### OBJECTIVE
Reproduce the listing below exactly. Pictures do not belong in the copy.

### MATERIAL
— Begin —
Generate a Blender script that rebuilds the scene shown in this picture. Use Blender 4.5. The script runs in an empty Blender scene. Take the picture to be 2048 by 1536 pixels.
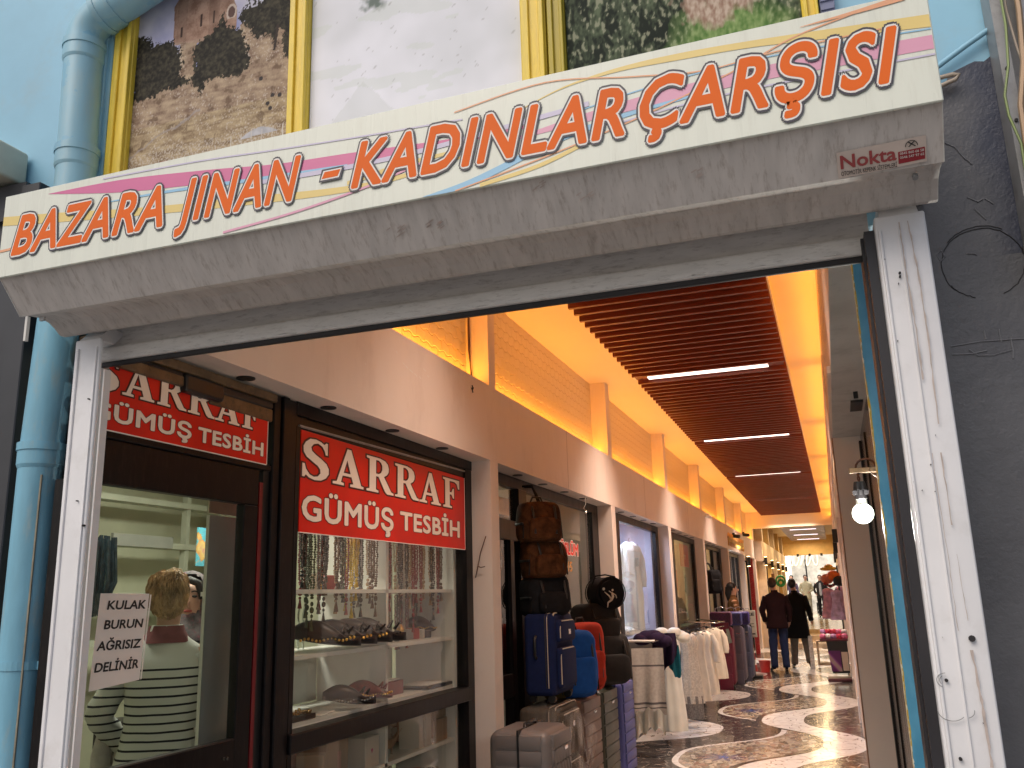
import bpy, bmesh, math, random
from mathutils import Vector, Matrix, noise
R=math.radians; PI=math.pi
random.seed(7)
sc=bpy.context.scene
COL=sc.collection
# ------------------------------------------------------------------ camera
H=1.5
def cam_basis(yaw,pitch,roll):
    cy,sy,cp,sp=math.cos(yaw),math.sin(yaw),math.cos(pitch),math.sin(pitch)
    f=Vector((-sy*cp,cy*cp,sp)); r0=Vector((cy,sy,0)); u0=r0.cross(f)
    c,s=math.cos(roll),math.sin(roll)
    return c*r0+s*u0, -s*r0+c*u0, f
_r,_u,_f=cam_basis(R(19.2126),R(13.5709),R(-1.6348))
cd=bpy.data.cameras.new('camera'); cam=bpy.data.objects.new('camera',cd); COL.objects.link(cam)
cd.sensor_width=36; cd.lens=36*1774.3/2048; cd.clip_end=500; cd.clip_start=0.02
cam.matrix_world=Matrix(((_r.x,_u.x,-_f.x,0),(_r.y,_u.y,-_f.y,0),(_r.z,_u.z,-_f.z,H),(0,0,0,1)))
sc.camera=cam
# ------------------------------------------------------------------ sky, sun, exposure
SUN_EL,SUN_AZ=48,205      # azimuth measured from +Y towards +X
w=bpy.data.worlds.new('World'); sc.world=w; w.use_nodes=True
nt=w.node_tree; nt.nodes.clear()
sky=nt.nodes.new('ShaderNodeTexSky'); sky.sky_type='NISHITA'; sky.sun_disc=False
sky.sun_elevation=R(SUN_EL); sky.sun_rotation=R(SUN_AZ); sky.dust_density=4.0; sky.air_density=1.0; sky.ozone_density=0.6
bg=nt.nodes.new('ShaderNodeBackground'); bg.inputs[1].default_value=0.10
wo=nt.nodes.new('ShaderNodeOutputWorld'); nt.links.new(sky.outputs[0],bg.inputs[0]); nt.links.new(bg.outputs[0],wo.inputs[0])
sl=bpy.data.lights.new('sun','SUN'); sl.energy=.9; sl.angle=R(40); sl.color=(1,.93,.84)
so=bpy.data.objects.new('sun',sl); COL.objects.link(so)
_az,_el=R(SUN_AZ),R(SUN_EL)
_d=Vector((math.sin(_az)*math.cos(_el),math.cos(_az)*math.cos(_el),math.sin(_el)))
so.rotation_euler=_d.to_track_quat('Z','Y').to_euler(); so.location=(0,-5,12)
vs=sc.view_settings; vs.view_transform='Standard'; vs.look='None'; vs.gamma=1; vs.exposure=0.24; vs.use_curve_mapping=False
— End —
### RESPONSE TO THIS TASK
Generate a Blender script that rebuilds the scene shown in this picture. Use Blender 4.5. The script runs in an empty Blender scene. Take the picture to be 2048 by 1536 pixels.
import bpy, bmesh, math, random
from mathutils import Vector, Matrix, noise
R=math.radians; PI=math.pi
random.seed(7)
sc=bpy.context.scene
COL=sc.collection
# ------------------------------------------------------------------ camera
H=1.5
def cam_basis(yaw,pitch,roll):
    cy,sy,cp,sp=math.cos(yaw),math.sin(yaw),math.cos(pitch),math.sin(pitch)
    f=Vector((-sy*cp,cy*cp,sp)); r0=Vector((cy,sy,0)); u0=r0.cross(f)
    c,s=math.cos(roll),math.sin(roll)
    return c*r0+s*u0, -s*r0+c*u0, f
_r,_u,_f=cam_basis(R(19.2126),R(13.5709),R(-1.6348))
cd=bpy.data.cameras.new('camera'); cam=bpy.data.objects.new('camera',cd); COL.objects.link(cam)
cd.sensor_width=36; cd.lens=36*1774.3/2048; cd.clip_end=500; cd.clip_start=0.02
cam.matrix_world=Matrix(((_r.x,_u.x,-_f.x,0),(_r.y,_u.y,-_f.y,0),(_r.z,_u.z,-_f.z,H),(0,0,0,1)))
sc.camera=cam
# ------------------------------------------------------------------ sky, sun, exposure
SUN_EL,SUN_AZ=48,205      # azimuth measured from +Y towards +X
w=bpy.data.worlds.new('World'); sc.world=w; w.use_nodes=True
nt=w.node_tree; nt.nodes.clear()
sky=nt.nodes.new('ShaderNodeTexSky'); sky.sky_type='NISHITA'; sky.sun_disc=False
sky.sun_elevation=R(SUN_EL); sky.sun_rotation=R(SUN_AZ); sky.dust_density=4.0; sky.air_density=1.0; sky.ozone_density=0.6
bg=nt.nodes.new('ShaderNodeBackground'); bg.inputs[1].default_value=0.10
wo=nt.nodes.new('ShaderNodeOutputWorld'); nt.links.new(sky.outputs[0],bg.inputs[0]); nt.links.new(bg.outputs[0],wo.inputs[0])
sl=bpy.data.lights.new('sun','SUN'); sl.energy=.9; sl.angle=R(40); sl.color=(1,.93,.84)
so=bpy.data.objects.new('sun',sl); COL.objects.link(so)
_az,_el=R(SUN_AZ),R(SUN_EL)
_d=Vector((math.sin(_az)*math.cos(_el),math.cos(_az)*math.cos(_el),math.sin(_el)))
so.rotation_euler=_d.to_track_quat('Z','Y').to_euler(); so.location=(0,-5,12)
vs=sc.view_settings; vs.view_transform='Standard'; vs.look='None'; vs.gamma=1; vs.exposure=0.24; vs.use_curve_mapping=False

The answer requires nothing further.